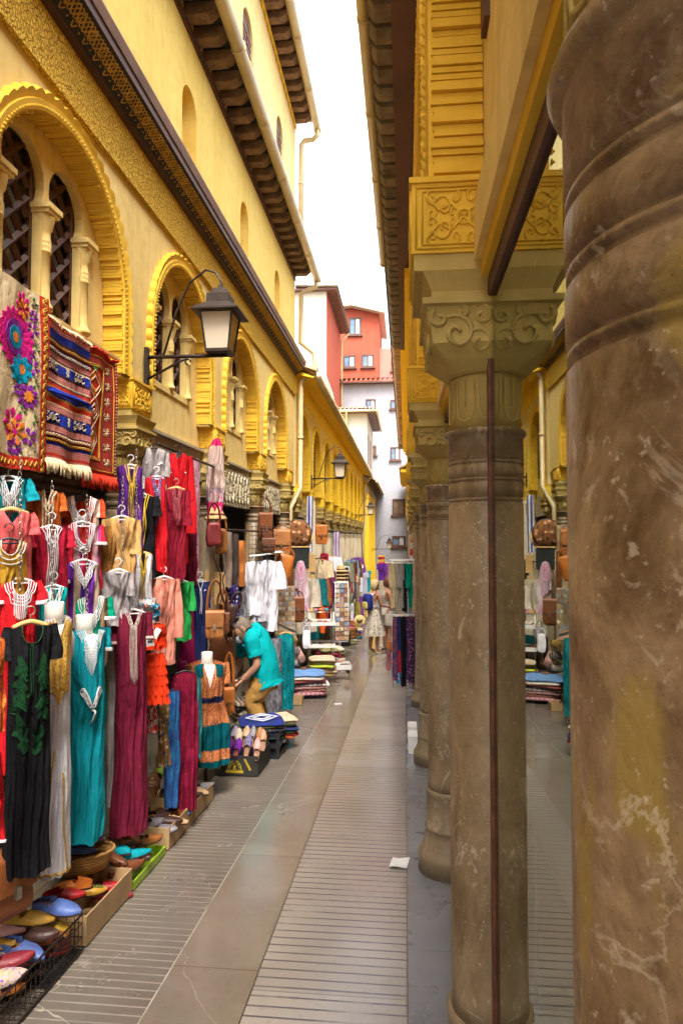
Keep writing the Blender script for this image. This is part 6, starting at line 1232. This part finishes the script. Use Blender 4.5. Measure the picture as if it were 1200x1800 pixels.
for m_ in (1., .55):
    b.tube([(.15*m_, 0, .040), (0, .13*m_, .040), (-.15*m_, 0, .040), (0, -.13*m_, .040)], .012, 6, True, flat=.4)
b.build('diamond_pattern', WHITEC, o)
stack(500, 1292, 6.55, 7, .20, .34, .030, [CUSH[4], C('cushion_red', (.45, .03, .03)), C('cushion_green', (.05, .14, .05)), C('cushion_navy', (.03, .04, .14)), C('cushion_grey', (.2, .2, .2)), CUSH[3], C('cushion_cream', (.6, .5, .34))], [n+' folded cover of the narrow pile beside the crate' for n in ('lowest rust', 'red', 'green', 'navy', 'grey', 'olive', 'topmost cream')], 20, 'folded covers beside the crate', .015)
TX = [('dark', (.05, .04, .05)), ('mauve striped', (.30, .14, .16)), ('brown striped', (.22, .10, .07)), ('rose', (.42, .22, .22)), ('white striped', (.50, .42, .40)), ('grey blue', (.16, .18, .26)), ('red', (.35, .08, .07)), ('pale', (.55, .46, .40)), ('blue', (.14, .26, .50))]
stack(541, 1222, 9.3, 9, .50, .42, .040, [C('textile_'+n.replace(' ', '_'), c, 'vstripe' if 'striped' in n else 'plain', sc3(c, 1.7), None, 16) for n, c in TX], [n+' folded textile in the big pile before the fabric rolls' for n, c in TX], 15, 'folded textiles in the big pile', .03)
TX2 = [('ochre', (.40, .26, .07)), ('cream', (.56, .45, .30)), ('salmon', (.50, .24, .17)), ('lime edged', (.40, .45, .05)), ('olive', (.28, .24, .10)), ('beige printed', (.52, .40, .28))]
stack(565, 1185, 10.6, 6, .46, .42, .045, [C('textile_'+n.replace(' ', '_'), c) for n, c in TX2], [n+' folded textile in the pile behind the big one' for n, c in TX2], 15, 'folded textiles in the pile behind', .03)
stack(430, 1262, 7.0, 4, .22, .3, .05, [C('textile_brown', (.2, .1, .05)), C('textile_cream2', (.55, .46, .34)), C('textile_dark2', (.06, .05, .05)), C('textile_stripe2', (.3, .2, .15), 'vstripe', (.55, .45, .35), None, 25)], [n+' folded textile at the feet of the bending man' for n in ('brown', 'cream', 'dark', 'striped')], 30, 'folded textiles by the man', .02)
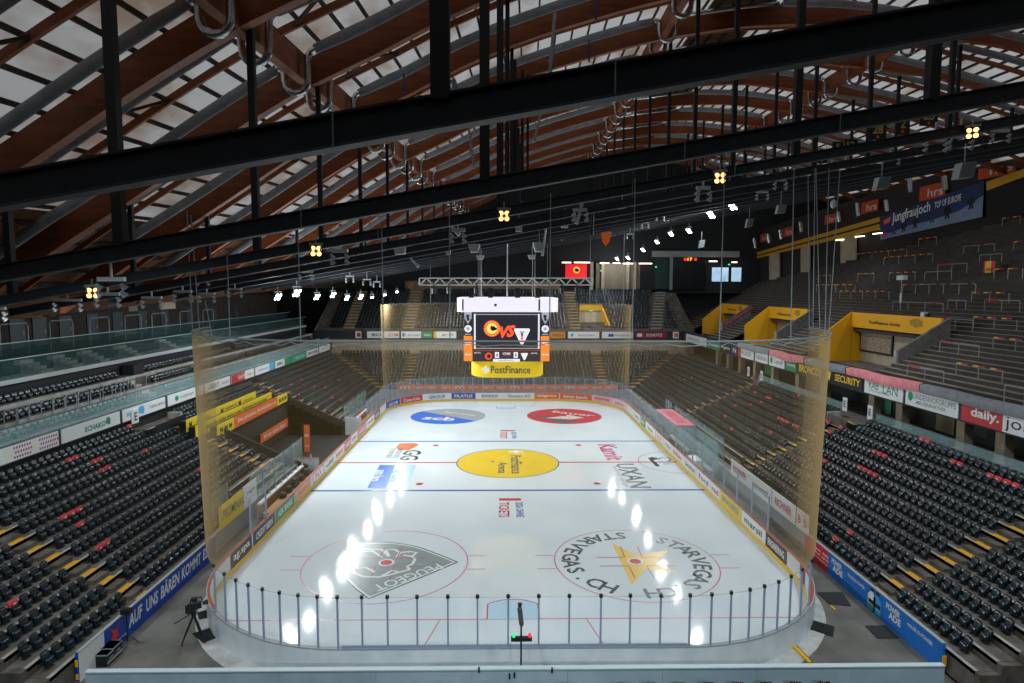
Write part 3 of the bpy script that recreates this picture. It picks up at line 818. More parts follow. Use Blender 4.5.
# red covers, where the photo shows them
REDPX = [(x/4, 342+y/4) for x, y in ((280, 487), (303, 478), (380, 495), (403, 485), (435, 520), (457, 510), (585, 448), (545, 338), (806, 524), (820, 518), (348, 677))]
REDPX += [(x/4, 512+y/4) for x, y in ((10, 430), (70, 397), (20, 172), (270, 45), (297, 28), (322, 15), (413, 167), (438, 150))]
REDPX += [(768+x/4, 342+y/4) for x, y in ((425, 445), (443, 452), (460, 460), (362, 510), (380, 517), (398, 527), (415, 537), (610, 385), (632, 393), (740, 480), (767, 490), (880, 533), (910, 545), (940, 556), (972, 570), (225, 316), (242, 323), (258, 330), (205, 347), (218, 352), (195, 468), (210, 474))]
REDPX += [(768+297/4, 512+88/4), (768+237/4, 512+118/4)]
REDPX += [(640+x/5.12, 320+y/5.12) for x, y in ((695, 500), (715, 507), (735, 515), (755, 524), (775, 534), (790, 542), (640, 390), (655, 397), (580, 370), (610, 420), (555, 435), (480, 438), (460, 565), (655, 578), (410, 325), (375, 312), (260, 290), (225, 300), (815, 382), (585, 300), (430, 497))]
REDPX += [(256+x/4, 342+y/4) for x, y in ((140, 172), (190, 152), (130, 208), (178, 215), (152, 228), (235, 178), (280, 182), (310, 228), (345, 236), (333, 152), (275, 140))]
reds = []
for px, py in REDPX:
    c = [s for s in SEATS if s['z'] in 'LR' and not s.get('red')]
    b = min(c, key=lambda s: math.hypot(s['px'][0]-px, s['px'][1]-py))
    if math.hypot(b['px'][0]-px, b['px'][1]-py) < 14: b['red'] = True; reds.append(b)
inframe = [s for s in SEATS if -8 < s['px'][0] < 1032 and s['px'][1] < 690 and s['px'][2] > 0]
dark = [s for s in inframe if not s.get('red')]
dark.sort(key=lambda s: s['px'][2])
ind = [s for s in dark if s['z'] in 'LR'][:255]
for s in ind: s['ind'] = True
ORD = ['front', 'second', 'third', 'fourth', 'fifth', 'sixth', 'seventh', 'eighth', 'ninth', 'tenth', 'eleventh', 'topmost']
def place(proto, s, first, name):
    o = proto if first else copy_tree(proto)
    o.location = s['p']; o.rotation_euler = (0, 0, s['a']); return o
proto = make_seat('stadium_seat'); pr = make_seat('covered_seat', True)
for k, s in enumerate(ind):
    o = place(proto, s, k == 0, 'stadium_seat')
    wall = 'royal blue lettered banner' if s['z'] == 'L' else 'bright blue bottle banner'
    side = 'before' if s['p'][1] < AIS[0] else 'beyond'
    tag(o, f'dark tip-up seat, {ORD[s["r"]]} row behind the {wall}, {side} the stair', 'seat', f'{ORD[s["r"]]} row dark seats {side} the stair behind the {wall}')
for k, s in enumerate(reds):
    o = place(pr, s, k == 0, 'covered_seat')
    wall = 'royal blue lettered banner' if s['z'] == 'L' else 'bright blue bottle banner'
    y = s['p'][1]
    seg = 'before the first stair' if y < AIS[0] else 'before the second stair' if y < AIS[1] else 'before the third stair' if y < AIS[2] else 'past the third stair'
    tag(o, f'red-covered dark seat, {ORD[s["r"]]} row above the {wall.split()[0]} blue banner, {seg}', 'seat', f'red covered seats, {ORD[s["r"]]} row above the {wall}, {seg}')
# all other seats, far too many to count one by one
def mass(seats, name, label):
    base_hi = MB()
    for wch in ('seat_bracket', 'backrest', 'seat_pan'):
        g = seat_mesh(wch, 2); base_hi.add(g.v, g.f, mSeatLeg if wch == 'seat_bracket' else mSeat)
    base_lo = MB(); shell(base_lo, .44, .47, .1, .06, .11, .15, .1, .02, mSeat, 1); shell(base_lo, .40, .28, .07, .1, .0, .1, .05, .035, mSeat, 1)
    base_lo.box((-.13, .05, 0), (-.1, .1, .22), mSeatLeg); base_lo.box((.1, .05, 0), (.13, .1, .22), mSeatLeg)
    V = []; Fs = []; Mi = []; off = 0
    for s in seats:
        b = base_hi if s['px'][2] < 48 else base_lo
        bm = [b.mats[k] for k in b.m]
        c, sn = math.cos(s['a']), math.sin(s['a'])
        bv = np.array(b.v); w = np.stack([bv[:, 0]*c-bv[:, 1]*sn+s['p'][0], bv[:, 0]*sn+bv[:, 1]*c+s['p'][1], bv[:, 2]+s['p'][2]], 1)
        V.append(w); Fs += [[i+off for i in f] for f in b.f]; Mi += [0 if m is mSeat else 1 for m in bm]; off += len(bv)
    me = bpy.data.meshes.new(name); me.from_pydata(np.concatenate(V).tolist(), [], Fs)
    me.materials.append(mSeat); me.materials.append(mSeatLeg); me.polygons.foreach_set('material_index', Mi)
    me.polygons.foreach_set('use_smooth', [True]*len(Fs)); me.update()
    o = bpy.data.objects.new(name, me); COL.objects.link(o); return tag(o, label, 'seats', None, 'stuff')
rest = [s for s in SEATS if not s.get('red') and not s.get('ind') and s['px'][2] > 5 and -60 < s['px'][0] < 1084 and s['px'][1] < 720]
mass(rest, 'seat_rows', 'unbroken rows of small dark tip-up seats filling the rest of the stands')

# seats just behind the front parapet: only their tops show
tops = []
for k in range(26):
    px = 106+k*28.6
    if 420 < px < 640 and k % 2: continue
    tops.append(px)
NEARY = -33.1
NZ = at(512, 680.3, 'Y', NEARY)[2]-.59
m = MB(); m.box((-15.3, -34.2, -.3), (15.3, -32.85, NZ)); tag(m.build('concrete_stand', mConc), 'concrete step carrying the seats behind the front parapet', 'stand', None, 'structure')
for k, px in enumerate(tops):
    w = at(px, 680.3, 'Y', NEARY)
    o = copy_tree(proto); o.name = 'stadium_seat'
    o.location = (w[0], NEARY-.05, NZ); o.rotation_euler = (0, 0, R(180))
    tag(o, 'dark seat top peeping over the pale blue parapet at the bottom edge', 'seat', 'seat tops behind the pale blue parapet')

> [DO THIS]
Read through the data and copy every line where "picture" shows up.

> [OUTPUT]
Keep writing the Blender script for this image. This is part 6, starting at line 1232. This part finishes the script. Use Blender 4.5. Measure the picture as if it were 1200x1800 pixels.
Write part 3 of the bpy script that recreates this picture. It picks up at line 818. More parts follow. Use Blender 4.5.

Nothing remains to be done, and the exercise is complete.